DATA —
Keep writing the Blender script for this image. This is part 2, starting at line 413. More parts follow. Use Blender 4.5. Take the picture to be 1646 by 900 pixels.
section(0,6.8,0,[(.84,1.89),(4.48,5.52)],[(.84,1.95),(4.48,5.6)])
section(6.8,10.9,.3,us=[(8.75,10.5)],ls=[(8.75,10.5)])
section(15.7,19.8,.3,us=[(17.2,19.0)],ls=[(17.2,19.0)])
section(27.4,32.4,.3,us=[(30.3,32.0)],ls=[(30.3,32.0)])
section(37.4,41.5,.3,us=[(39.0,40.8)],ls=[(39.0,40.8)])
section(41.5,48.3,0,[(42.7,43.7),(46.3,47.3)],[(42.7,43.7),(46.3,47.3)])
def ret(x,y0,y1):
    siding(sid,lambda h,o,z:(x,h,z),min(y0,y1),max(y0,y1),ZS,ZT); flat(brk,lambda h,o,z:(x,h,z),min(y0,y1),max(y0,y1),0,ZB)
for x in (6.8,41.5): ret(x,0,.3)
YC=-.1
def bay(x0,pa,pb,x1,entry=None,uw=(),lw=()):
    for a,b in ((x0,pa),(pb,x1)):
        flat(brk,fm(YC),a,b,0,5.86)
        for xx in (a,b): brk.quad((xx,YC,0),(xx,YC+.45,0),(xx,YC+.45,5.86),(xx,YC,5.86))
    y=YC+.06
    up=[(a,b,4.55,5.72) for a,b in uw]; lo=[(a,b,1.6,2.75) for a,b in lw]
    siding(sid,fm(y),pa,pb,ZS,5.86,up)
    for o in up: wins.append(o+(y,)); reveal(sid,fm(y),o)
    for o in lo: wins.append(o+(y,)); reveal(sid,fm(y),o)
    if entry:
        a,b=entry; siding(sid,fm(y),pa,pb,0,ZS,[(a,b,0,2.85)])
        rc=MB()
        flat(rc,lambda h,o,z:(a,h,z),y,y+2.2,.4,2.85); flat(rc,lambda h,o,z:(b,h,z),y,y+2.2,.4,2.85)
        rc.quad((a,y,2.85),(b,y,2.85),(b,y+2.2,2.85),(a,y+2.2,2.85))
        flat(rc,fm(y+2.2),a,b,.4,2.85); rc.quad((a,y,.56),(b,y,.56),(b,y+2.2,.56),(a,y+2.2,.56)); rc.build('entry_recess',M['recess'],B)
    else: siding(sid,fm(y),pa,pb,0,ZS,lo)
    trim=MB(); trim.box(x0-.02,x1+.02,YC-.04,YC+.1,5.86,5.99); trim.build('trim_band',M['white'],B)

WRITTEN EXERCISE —
Write out the whole listing exactly.

FINISHED TASK —
Keep writing the Blender script for this image. This is part 2, starting at line 413. More parts follow. Use Blender 4.5. Take the picture to be 1646 by 900 pixels.
section(0,6.8,0,[(.84,1.89),(4.48,5.52)],[(.84,1.95),(4.48,5.6)])
section(6.8,10.9,.3,us=[(8.75,10.5)],ls=[(8.75,10.5)])
section(15.7,19.8,.3,us=[(17.2,19.0)],ls=[(17.2,19.0)])
section(27.4,32.4,.3,us=[(30.3,32.0)],ls=[(30.3,32.0)])
section(37.4,41.5,.3,us=[(39.0,40.8)],ls=[(39.0,40.8)])
section(41.5,48.3,0,[(42.7,43.7),(46.3,47.3)],[(42.7,43.7),(46.3,47.3)])
def ret(x,y0,y1):
    siding(sid,lambda h,o,z:(x,h,z),min(y0,y1),max(y0,y1),ZS,ZT); flat(brk,lambda h,o,z:(x,h,z),min(y0,y1),max(y0,y1),0,ZB)
for x in (6.8,41.5): ret(x,0,.3)
YC=-.1
def bay(x0,pa,pb,x1,entry=None,uw=(),lw=()):
    for a,b in ((x0,pa),(pb,x1)):
        flat(brk,fm(YC),a,b,0,5.86)
        for xx in (a,b): brk.quad((xx,YC,0),(xx,YC+.45,0),(xx,YC+.45,5.86),(xx,YC,5.86))
    y=YC+.06
    up=[(a,b,4.55,5.72) for a,b in uw]; lo=[(a,b,1.6,2.75) for a,b in lw]
    siding(sid,fm(y),pa,pb,ZS,5.86,up)
    for o in up: wins.append(o+(y,)); reveal(sid,fm(y),o)
    for o in lo: wins.append(o+(y,)); reveal(sid,fm(y),o)
    if entry:
        a,b=entry; siding(sid,fm(y),pa,pb,0,ZS,[(a,b,0,2.85)])
        rc=MB()
        flat(rc,lambda h,o,z:(a,h,z),y,y+2.2,.4,2.85); flat(rc,lambda h,o,z:(b,h,z),y,y+2.2,.4,2.85)
        rc.quad((a,y,2.85),(b,y,2.85),(b,y+2.2,2.85),(a,y+2.2,2.85))
        flat(rc,fm(y+2.2),a,b,.4,2.85); rc.quad((a,y,.56),(b,y,.56),(b,y+2.2,.56),(a,y+2.2,.56)); rc.build('entry_recess',M['recess'],B)
    else: siding(sid,fm(y),pa,pb,0,ZS,lo)
    trim=MB(); trim.box(x0-.02,x1+.02,YC-.04,YC+.1,5.86,5.99); trim.build('trim_band',M['white'],B)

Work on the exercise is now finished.